Illustration for article titled Steph Curry rides historic hot streak into Play-In Tournament, but what does that mean for Golden State?

Graphic: Jesse Spector: data via Stathead

The key thing here going into the Play-In is that there’s no telling whatsoever whether Curry, at any moment, is rising or falling. The oscillations aren’t constant, and none of it is statistically significant to Curry being a career 47.7 percent shooter. In fact, Curry’s game-by-game shooting, as you’d imagine — and importantly heading into the Play-In — varies wildly, but even so, that coke fiend EKG pattern doesn’t even result in big changes to his 10-game or 40-game rolling averages.

Each shot — and yes, there are variables for how open he is, how he’s feeling physically, where he is on the floor, on and on — still has about a 47.7 percent chance of getting to the bottom of the net.

The Heat Check

None of this is to say that Curry isn’t special. He’s a future inner-circle Hall of Famer who next season stands to break Ray Allen’s career record for three-pointers made, while also ranking seventh all-time in three-point accuracy. Curry can make shots that nobody else on the planet can.

So, even though his flamethrowing runs might not be statistically defined as a hot hand that’s predictive of what he’ll do on his next shot or in his next game, Curry is such an accomplished marksman that he makes the impossible seem real.

In his career, Curry has had 131 games in which he attempted at least 10 three-pointers and made at least half of them. That’s not just the most such games in NBA history, it’s more than the next two players on the all-time list, Damian Lillard and James Harden, combined. LeBron James has done it 19 times in his career. Curry has done it 19 times this season.


Illustration for article titled Steph Curry rides historic hot streak into Play-In Tournament, but what does that mean for Golden State?

Graphic: Getty Images

And when it comes to being a really hot shooter, by the non-mathematical definition, Curry is in a league by himself. The NBA record streak of 10+ three-point attempts, 50 percent accuracy games is six, by Lillard last year, but that’s the only time anyone has had more than three straight such games. Of the 14 three-game streaks that there have been, six belong to Curry, including April 10-14 of this season. Nobody else has done it more than once.

While Curry might not be mathematically more likely to make any given shot based on having been hot over a recent stretch, he does know when he’s in a zone, feeling it, whatever you want to call it. And that gives rise to the heat check, firing up what appears to be a low-percentage shot, and seeing if your form is so good at that moment, the ball can’t help but go in.
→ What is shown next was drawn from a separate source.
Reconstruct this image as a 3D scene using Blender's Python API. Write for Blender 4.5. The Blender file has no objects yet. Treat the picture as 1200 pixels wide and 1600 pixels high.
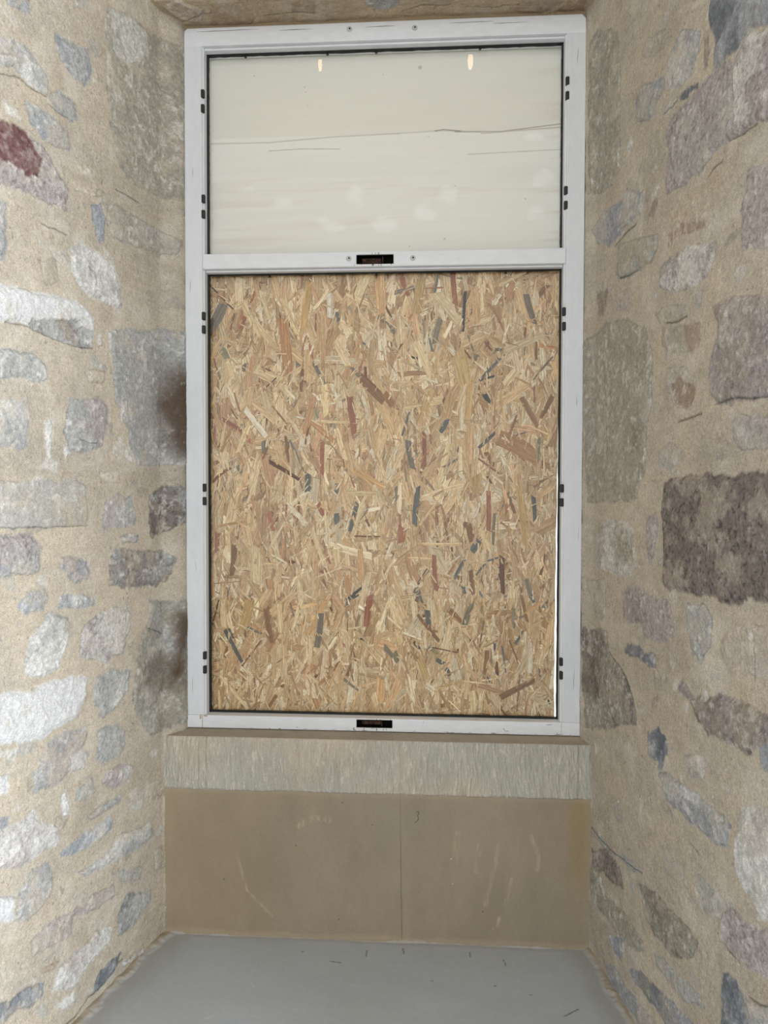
import bpy, bmesh, math, random
import numpy as np
from mathutils import Vector, Matrix
C = bpy.context.scene.collection
sc = bpy.context.scene

# ------------------------------------------------------------ camera, world, light, exposure
cam_d = bpy.data.cameras.new('camera')
cam = bpy.data.objects.new('camera', cam_d); C.objects.link(cam); sc.camera = cam
cam_d.sensor_fit = 'VERTICAL'; cam_d.sensor_height = 36.0; cam_d.lens = 36.0 * 1200 / 1600
cam_d.clip_start = 0.02
YAW, PIT, ROLL = 0.0646, -0.0278, 0.0022
cy, sy, cp, sp = math.cos(YAW), math.sin(YAW), math.cos(PIT), math.sin(PIT)
fw = Vector((-sy * cp, cy * cp, sp)); rt = Vector((cy, sy, 0)); up = rt.cross(fw)
r2 = rt * math.cos(ROLL) + up * math.sin(ROLL); u2 = up * math.cos(ROLL) - rt * math.sin(ROLL)
M = Matrix((r2, u2, -fw)).transposed().to_4x4(); M.translation = (0.16, -2.32, 1.348)
cam.matrix_world = M

sc.view_settings.view_transform = 'Standard'; sc.view_settings.look = 'None'
sc.view_settings.gamma = 1.0; sc.view_settings.use_curve_mapping = False
sc.view_settings.exposure = 0.0

w = bpy.data.worlds.new('daylight'); sc.world = w; w.use_nodes = True
bg = w.node_tree.nodes['Background']
bg.inputs[0].default_value = (0.95, 0.975, 1.0, 1); bg.inputs[1].default_value = 1.80

def area(name, loc, target, sx, sz, power, col):
    d = bpy.data.lights.new(name, 'AREA'); d.shape = 'RECTANGLE'; d.size = sx; d.size_y = sz
    d.energy = power; d.color = col
    o = bpy.data.objects.new(name, d); C.objects.link(o); o.location = loc
    o.rotation_euler = (Vector(target) - Vector(loc)).to_track_quat('-Z', 'Y').to_euler()
    return o
# daylight from the room's own tall windows behind the photographer, on the right
area('daylight_right', (3.2, -2.8, 0.9), (-0.7, -0.5, 0.8), 1.5, 2.0, 235, (0.88, 0.94, 1.0))

# ------------------------------------------------------------ helpers
rng = np.random.default_rng(7)
random.seed(7)

def lin(c):
    c = np.asarray(c, float) / 255.0
    return np.where(c <= 0.04045, c / 12.92, ((c + 0.055) / 1.055) ** 2.4)

def fbm(X, Y, scale, octaves=4, seed=0, gain=0.55, ax=1.0, ay=1.0):
    """smooth value noise in -1..1 on arrays X, Y given in metres"""
    out = np.zeros(np.broadcast(X, Y).shape); amp = 1.0; tot = 0.0
    r = np.random.default_rng(seed)
    for o in range(octaves):
        L = r.random((256, 256)) * 2 - 1
        f = (2 ** o) / scale
        x = X * f * ax + 17.3 * o + 40; y = Y * f * ay + 9.1 * o + 40
        xi = np.floor(x).astype(int); yi = np.floor(y).astype(int)
        fx = x - xi; fy = y - yi; fx = fx * fx * (3 - 2 * fx); fy = fy * fy * (3 - 2 * fy)
        g = lambda i, j: L[(yi + j) % 256, (xi + i) % 256]
        out += amp * ((g(0, 0) * (1 - fx) + g(1, 0) * fx) * (1 - fy) + (g(0, 1) * (1 - fx) + g(1, 1) * fx) * fy)
        tot += amp; amp *= gain
    return out / tot

def smooth(a, b, x):
    t = np.clip((x - a) / (b - a), 0, 1); return t * t * (3 - 2 * t)

def sdf(X, Y, pts):
    """signed distance (negative inside) to a polygon"""
    p = np.asarray(pts, float); d2 = np.full(X.shape, 1e9); inside = np.zeros(X.shape, bool)
    for i in range(len(p)):
        a = p[i]; b = p[(i + 1) % len(p)]; e = b - a; L = e @ e + 1e-12
        wx = X - a[0]; wy = Y - a[1]; t = np.clip((wx * e[0] + wy * e[1]) / L, 0, 1)
        d2 = np.minimum(d2, (wx - t * e[0]) ** 2 + (wy - t * e[1]) ** 2)
        c = (a[1] > Y) != (b[1] > Y)
        with np.errstate(divide='ignore', invalid='ignore'):
            xx = a[0] + (Y - a[1]) * e[0] / (e[1] if e[1] else 1e-12)
        inside ^= c & (X < xx)
    d = np.sqrt(d2); return np.where(inside, -d, d)

def linedist(X, Y, pts):
    p = np.asarray(pts, float); d2 = np.full(X.shape, 1e9)
    for a, b in zip(p[:-1], p[1:]):
        e = b - a; L = e @ e + 1e-12
        t = np.clip(((X - a[0]) * e[0] + (Y - a[1]) * e[1]) / L, 0, 1)
        d2 = np.minimum(d2, (X - a[0] - t * e[0]) ** 2 + (Y - a[1] - t * e[1]) ** 2)
    return np.sqrt(d2)

def box_sel(X, Y, pts, m):
    p = np.asarray(pts, float); x0, y0 = p.min(0) - m; x1, y1 = p.max(0) + m
    ys = np.where((Y[:, 0] >= y0) & (Y[:, 0] <= y1))[0]; xs = np.where((X[0] >= x0) & (X[0] <= x1))[0]
    if len(ys) < 2 or len(xs) < 2: return None
    return np.s_[ys[0]:ys[-1] + 1, xs[0]:xs[-1] + 1]

def grid_obj(name, P, col, mat, kind='structure', parent=None, extra=None):
    """P (ny,nx,3) positions, col (ny,nx,3) linear albedo -> one mesh"""
    ny, nx = P.shape[:2]
    me = bpy.data.meshes.new(name)
    idx = np.arange(ny * nx).reshape(ny, nx)
    q = np.stack([idx[:-1, :-1], idx[:-1, 1:], idx[1:, 1:], idx[1:, :-1]], -1).reshape(-1, 4)
    me.vertices.add(ny * nx); me.vertices.foreach_set('co', P.reshape(-1).astype(np.float32))
    me.loops.add(q.size); me.loops.foreach_set('vertex_index', q.reshape(-1).astype(np.int32))
    me.polygons.add(len(q)); me.polygons.foreach_set('loop_start', np.arange(0, q.size, 4, dtype=np.int32))
    me.polygons.foreach_set('use_smooth', np.ones(len(q), bool))
    me.update(); me.validate()
    a = me.color_attributes.new('albedo', 'FLOAT_COLOR', 'POINT')
    c4 = np.ones((ny * nx, 4), np.float32); c4[:, :3] = np.clip(col.reshape(-1, 3), 0, 1)
    a.data.foreach_set('color', c4.reshape(-1))
    me.materials.append(mat)
    o = bpy.data.objects.new(name, me); C.objects.link(o)
    if parent: o.parent = parent
    elif kind: o['kind'] = kind
    return o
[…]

“There’s certainly, for anyone who practices a craft or an art or a sport or something that’s got an intellectual and an emotional and a physical component to it, there are times when you feel better about it and it seems to go,” Goldberg said. “You feel you can do it, and other times it’s the opposite. I think we all have that. The [Nobel laureate Daniel] Kahneman and Tversky questions are, given some underlying randomness model, is this just kind of normal or are there unusual streaks in it relative to some norm you set up?”

In this case, Curry’s normal is so far removed from everyone else’s, it skews our perception.

“What they find, I can’t ever emphasize this to people enough, are two things. One of them is that we underestimate the role that chance plays in basically everything. We’re always looking for reasons for things. ‘He had this talent, he had this inspiration.’ Luck plays a role. That’s one of their points. Another one of their points is that what randomness really means is very foreign to human intuition.”

As an example of this, Goldberg described a Berkeley statistics class in which one of her colleagues divides students into two groups. One group gets real coins to flip 100 times, while the other is asked to make up a random sequence. When the students share their sequences of 100 flips, the professor “can always tell which group any answer came from, because the kids who were asked to make up the sequence put in too many reversals and not enough long streaks. A perfectly random coin flip will have more streaks in it than people expect. It’s just not in our intuition.”

Given 100 random coin flips, there’s a 25 percent chance that there will be a sequence of seven consecutive heads at some point, but the statistics students never put in a streak that long because to the human mind, it doesn’t feel possible.

That’s what we see with Curry. He might not defy math, but time in and time out, he stretches the bounds of our imagination to do things that just don’t seem possible on a basketball court. Nobody knows when or how it starts and stops, but Golden State will go into the Play-In tomorrow night hoping that this above-average run from an all-time great continues just a little bit longer.

The idea of the statistical study is to see if there’s, as Goldberg puts it, any conclusion that is “actionable.”

“Should I, the coach, try and get the ball to the guy who seems to have the hot hand?” Goldberg said. “And here you get this army of statisticians who say you should never run the kind of experiment that Gilovich and Vallone and Tversky ran, or that we ran. Why is that? Because shots are different difficulties, because there’s all kinds of subtleties of the game, because when someone starts to shoot well, the defense starts to adjust and your analysis, in terms of making any decisions based on a perceived hot hand, should take account of all of that.

“So, let’s suppose we want to make a model of the hot hand that a coach could use and then we would start to worry about whether Curry is being guarded closely or not being guarded closely, whether he’s off-balance, how many defenders are around him and making adjustments for stuff like that. We would be complicating our analysis greatly and making even more assumptions than we’re aware of. … I don’t know how actionable any of it is even if you had analysis that showed that there was some elevated likelihood taking into account all of those other things, that a player was more likely to make a next shot given that she or he had just made a bunch of them. It would be hard for me to have too much confidence in it because in a model, a lot of things are left in and a lot of things are left out.”

But when it comes down to it, the actionable thing for Golden State would be Steve Kerr telling his team, “get the ball to Steph,” which, well, he’s already going to do.

“I agree,” Goldberg said. “He’s a great shooter. Why not bet on him?”